'Ramtha's channeler' can't testify

She says she was in a trance during alleged sex-case confession

Seattle Post-Intelligencer/October 10, 2000
The Associated Press

The woman who claims to channel a 35,000-year-old warrior spirit called Ramtha says she can't take the witness stand against a couple accused of sexual misconduct with a 15-year-old girl.

J.Z. Knight said she doesn't remember the confession of voice instructor Wayne Allen Geis and his partner, Ruth Beverly Martin; the confession is said to have occurred about a year ago in front of about 800 stunned students at Ramtha's School of Enlightenment on Knight's Yelm estate. Knight said she was in a trance at the time -- that it was Ramtha who questioned the couple and elicited the confession.

"There is a being outside of me which is him," Knight said.

Geis, 55, and Martin, 37, are charged with 10 counts of first-degree sexual misconduct with a minor. They pleaded not guilty at their September arraignment.

Lewis County Deputy Prosecutor Andrew Toynbee said he doesn't think Knight will be called to testify because she doesn't recall the confession.

"The issue is not whether Ramtha was there," he said yesterday. "This is really a rape case. I want to keep the trial focused on that aspect."

Lewis County deputies were contacted by the school, which is owned and operated by Knight, in November 1999.

The school had invited the girl -- now 19 -- to a retreat after she wrote a letter to Knight earlier that month, the charging papers say. In the letter, the girl said Geis -- who had been giving her acting and dancing lessons -- had persuaded her to have sexual relations with him and with Martin at his ranch south of Olympia between September and December 1997.

According to accounts of the retreat in court records, Knight channeled Ramtha, who then called Geis, Martin, the girl and her father to the stage and questioned them in front of the crowd for more than an hour.

Knight said she had not seen the girl's letter and was briefed on its contents by her publicist.

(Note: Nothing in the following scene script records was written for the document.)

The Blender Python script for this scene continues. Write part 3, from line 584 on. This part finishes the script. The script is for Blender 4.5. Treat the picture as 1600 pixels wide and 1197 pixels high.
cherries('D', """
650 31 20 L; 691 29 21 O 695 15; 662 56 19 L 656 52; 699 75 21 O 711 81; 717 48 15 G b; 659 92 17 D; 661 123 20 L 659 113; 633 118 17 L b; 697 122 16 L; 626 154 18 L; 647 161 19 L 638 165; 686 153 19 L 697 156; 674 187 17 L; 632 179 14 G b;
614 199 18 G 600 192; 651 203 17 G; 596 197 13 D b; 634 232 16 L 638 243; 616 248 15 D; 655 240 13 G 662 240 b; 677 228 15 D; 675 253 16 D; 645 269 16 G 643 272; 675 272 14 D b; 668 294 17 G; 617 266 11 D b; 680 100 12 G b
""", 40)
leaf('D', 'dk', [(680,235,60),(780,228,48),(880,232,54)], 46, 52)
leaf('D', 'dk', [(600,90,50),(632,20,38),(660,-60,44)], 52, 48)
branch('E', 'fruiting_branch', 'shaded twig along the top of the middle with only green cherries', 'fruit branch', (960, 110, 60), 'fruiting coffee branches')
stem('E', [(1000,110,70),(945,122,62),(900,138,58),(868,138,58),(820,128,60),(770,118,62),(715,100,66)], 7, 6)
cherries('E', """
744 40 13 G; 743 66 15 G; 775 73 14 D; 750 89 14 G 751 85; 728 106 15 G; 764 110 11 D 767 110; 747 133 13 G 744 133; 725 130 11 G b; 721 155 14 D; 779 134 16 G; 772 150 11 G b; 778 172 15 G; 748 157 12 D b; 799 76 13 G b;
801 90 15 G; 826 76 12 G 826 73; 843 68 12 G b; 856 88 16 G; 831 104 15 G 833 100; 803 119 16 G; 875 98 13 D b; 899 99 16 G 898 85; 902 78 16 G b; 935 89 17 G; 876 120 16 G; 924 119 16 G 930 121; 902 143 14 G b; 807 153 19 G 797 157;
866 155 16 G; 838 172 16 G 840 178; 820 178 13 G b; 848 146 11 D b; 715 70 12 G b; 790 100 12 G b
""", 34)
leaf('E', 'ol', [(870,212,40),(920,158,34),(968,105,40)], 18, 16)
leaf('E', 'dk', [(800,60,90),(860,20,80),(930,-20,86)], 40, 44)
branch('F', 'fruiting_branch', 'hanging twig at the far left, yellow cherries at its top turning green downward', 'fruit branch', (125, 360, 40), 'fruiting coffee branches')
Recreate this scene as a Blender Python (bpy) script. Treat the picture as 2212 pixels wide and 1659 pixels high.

She said she did not tell Ramtha about the letter.

"Because of his nature, he has an insight into the thoughts of his students," she said.

Knight said she will help prosecutors contact members of the audience. Geis and Martin were dismissed from her 3,000-member school, she said. The girl and her father are still members.

Knight -- born Judith Darlene Hampton of Roswell, N.M. -- has said Ramtha first appeared in her Tacoma kitchen 20 years ago. She has parlayed the experience into a multimillion-dollar business including a publishing company, bookstore, clothing store and catalog operation.